I am sure we will be okay and the Corps of Engineers has everything under control. I just wish I had more confidence in the entities that are supposed to protect us. I was joking with a friend the other day after the story came out that New Orleans was the second best city for jobs. We laughed because no one that we knew personally thought this could be true and the funny part is all the people who said they felt that way already had jobs themselves. We don’t have much faith in a lot of things working out in our favor and high on that list is the Army Corps of Engineers. I guess time will have to heal that wound. In the meantime I just hope not too many people get flooded out in cities along the river while it is cresting and that the levels go down quickly.

Wednesday, May 4, 2011

Thoughts on Bin Laden


There are topics that I don’t like to discuss with people anymore because they are just too complicated. I don’t discuss religion anymore. I don’t discuss parenting with people as it relates to their own children. I don’t discuss Hurricane Katrina unless I know you were affected. Personal emotions make that situation hard for me to accept any opinion different than my own. That’s also the reason why I don’t discuss 9/11 with anyone. What happened on September 11, 2001 affected people in different ways and changed so many lives and families. From the victims of the terrorists, to the folks that got sick trying to rescue people, to all of the soldiers that have fought and sometimes died in the two wars that followed, I find it difficult to just shout my opinions all over the place without taking into account how some of these people and their families might feel.

Sunday night after the news broke that Osama Bin Laden was killed the reaction was crazy from all sides. There were some people ready to throw a parade and celebrate a great moment in American history. There were crowds singing and chanting USA outside in cities all over. Then there were the other people who felt disgusted with the taste for blood and actually felt sadness and reflection by Bin Laden’s death. We also have the other group of people who don’t believe he’s really dead, don’t believe he planned 9/11 and think President Obama is his cousin and set the whole thing up to keep planning his takeover of America.
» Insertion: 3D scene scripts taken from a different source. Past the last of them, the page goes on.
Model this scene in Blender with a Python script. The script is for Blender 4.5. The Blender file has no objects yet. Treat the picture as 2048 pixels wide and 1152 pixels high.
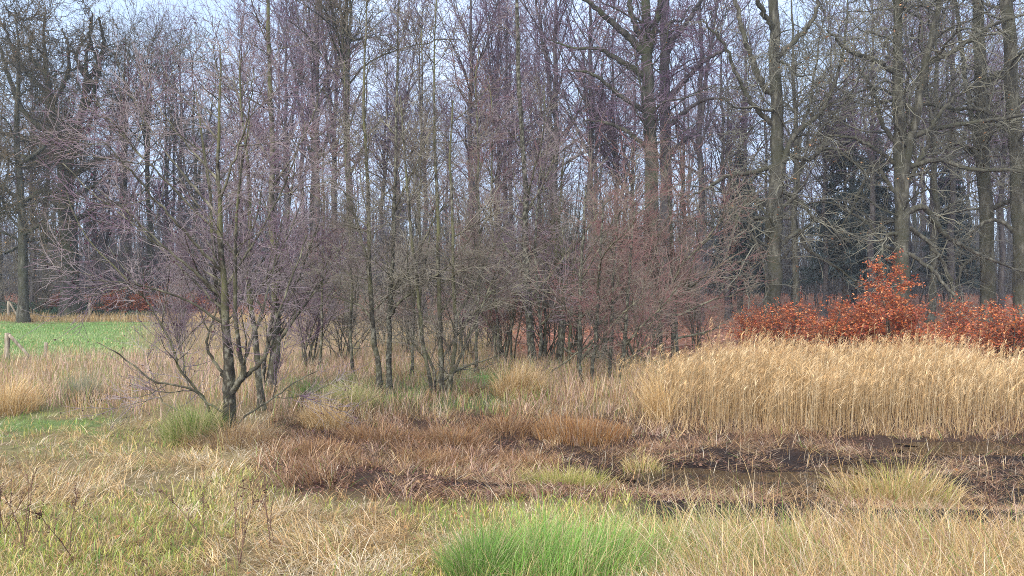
import bpy, math, random
import numpy as np
from mathutils import Vector

# ------------------------------------------------------------------ camera, sky, sun, exposure
S = bpy.context.scene
COL = S.collection
F = 1607.0          # focal length in pixels of the 2048 px wide photograph
H = 2.6             # eye height above the meadow
R = math.radians
cam_d = bpy.data.cameras.new("camera")
cam_d.sensor_width = 36.0
cam_d.lens = 36.0 * F / 2048.0
cam_d.clip_end = 3000
cam_d.clip_start = 0.05
cam = bpy.data.objects.new("camera", cam_d)
cam.location = (0, 0, H)
cam.rotation_euler = (R(90), 0, 0)
COL.objects.link(cam)
S.camera = cam

SUN_EL, SUN_AZ = R(36), R(-150)      # azimuth from +Y towards +X
world = bpy.data.worlds.new("World")
S.world = world
world.use_nodes = True
nt = world.node_tree
nt.nodes.clear()
wo = nt.nodes.new("ShaderNodeOutputWorld")
sky = nt.nodes.new("ShaderNodeTexSky")
sky.sky_type = 'NISHITA'
sky.sun_disc = False
sky.sun_elevation = SUN_EL
sky.sun_rotation = SUN_AZ
sky.air_density = 1.0
sky.dust_density = 1.5
sky.ozone_density = 2.0
bg1 = nt.nodes.new("ShaderNodeBackground")
bg1.inputs['Strength'].default_value = 0.05
nt.links.new(sky.outputs[0], bg1.inputs[0])
bg2 = nt.nodes.new("ShaderNodeBackground")      # bright thin cloud deck
bg2.inputs['Color'].default_value = (0.58, 0.72, 0.98, 1)
# an overcast sky is brighter overhead than at the horizon
sx = nt.nodes.new("ShaderNodeSeparateXYZ")
mrs = nt.nodes.new("ShaderNodeMapRange")
mrs.inputs[1].default_value = 0.25; mrs.inputs[2].default_value = 0.9
mrs.inputs[3].default_value = 0.44; mrs.inputs[4].default_value = 0.95
nt.links.new(sx.outputs['Z'], mrs.inputs[0])
nt.links.new(mrs.outputs[0], bg2.inputs['Strength'])
mrc = nt.nodes.new("ShaderNodeMapRange")
mrc.inputs[1].default_value = 0.3; mrc.inputs[2].default_value = 0.9
nt.links.new(sx.outputs['Z'], mrc.inputs[0])
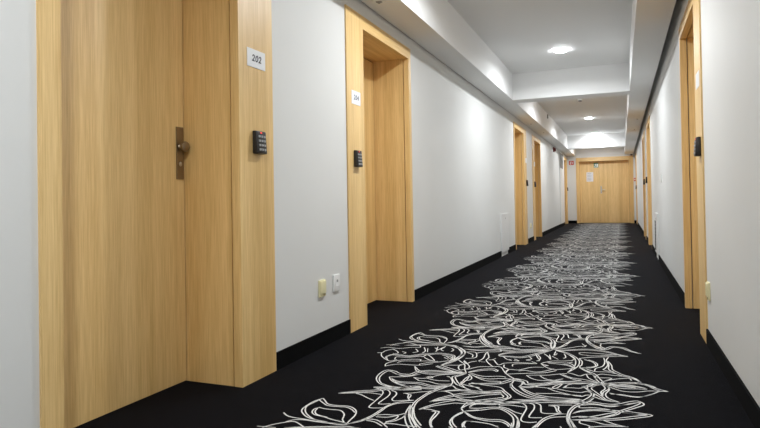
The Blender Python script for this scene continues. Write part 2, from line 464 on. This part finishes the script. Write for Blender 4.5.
def smooth_line(p, n):
    if len(p) < 3: return p
    q = [p[0]] + p + [p[-1]]; out = []
    for i in range(1, len(q) - 2):
        a, b, c, d = q[i - 1:i + 3]
        for k in range(n):
            t = k / n
            out.append(tuple(0.5 * (2 * b[j] + (c[j] - a[j]) * t + (2 * a[j] - 5 * b[j] + 4 * c[j] - d[j]) * t * t + (3 * b[j] - a[j] - 3 * c[j] + d[j]) * t ** 3) for j in (0, 1)))
    return out + [p[-1]]
strokes = [[tuple(int(v) / 1000 for v in q.split(',')) for q in s.split(';')] for s in STROKES.split()]
bm = nb()
box(bm, A - WT, B + WT, Y0 - 0.1, YE + 0.3, -0.1, 0)
def length(s): return sum(math.hypot(b[0] - a[0], b[1] - a[1]) for a, b in zip(s, s[1:]))
def companion(s, w):
    """a second line that leaves a stroke at one end and meets it again at the other"""
    L = length(s); d = 0; out = []
    for i, p in enumerate(s):
        a, b = s[max(i - 1, 0)], s[min(i + 1, len(s) - 1)]
        if i: d += math.hypot(p[0] - s[i - 1][0], p[1] - s[i - 1][1])
        l = math.hypot(b[0] - a[0], b[1] - a[1]) or 1
        o = w * math.sin(math.pi * min(d / L, 1)) ** 0.7
        out.append((p[0] - (b[1] - a[1]) / l * o, p[1] + (b[0] - a[0]) / l * o))
    return out
def already_double(n):
    pts = strokes[n]; near = 0
    for p in pts:
        near += any(math.hypot(p[0] - q[0], p[1] - q[1]) < 0.05 for m, s in enumerate(strokes) if m != n for q in fine[m])
    return near > 0.6 * len(pts)
fine = [smooth_line(s, 4) for s in strokes]
strokes += [companion(s, 0.019 if n % 2 else -0.019) for n, s in enumerate(strokes) if length(s) > 0.30 and len(s) > 2 and not (min(p[1] for p in s) < 2.25 and already_double(n))]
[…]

There might not be anyone that believes all three of those together but a lot of people fall into that group in some variation.
I can’t debate anyone about how they feel so all I can do is give my opinion.

When I heard Osama Bin Laden was killed I didn’t celebrate but I wasn’t upset either. His life and death was a situation that didn’t lend itself to many other options than how things ended. The country that wanted him to pay for what he did would never forgive its leader for trying to make peace with him. The president did what he had to do. Bin Laden was also in a position where he could never do anything but hide and use his status as America’s main enemy to keep his movement going. I don’t see how this could have ended any other way. At least now when the troops start coming home there might be a little closure to the original purpose of why they started fighting to being with. The crazy thing about the situation is that I just gave my personal opinion and I am not sure if I feel the right way about it. One thing I am certain of is that all of this could have been avoided if Osama and his boys didn’t decide to crash airplanes into buildings.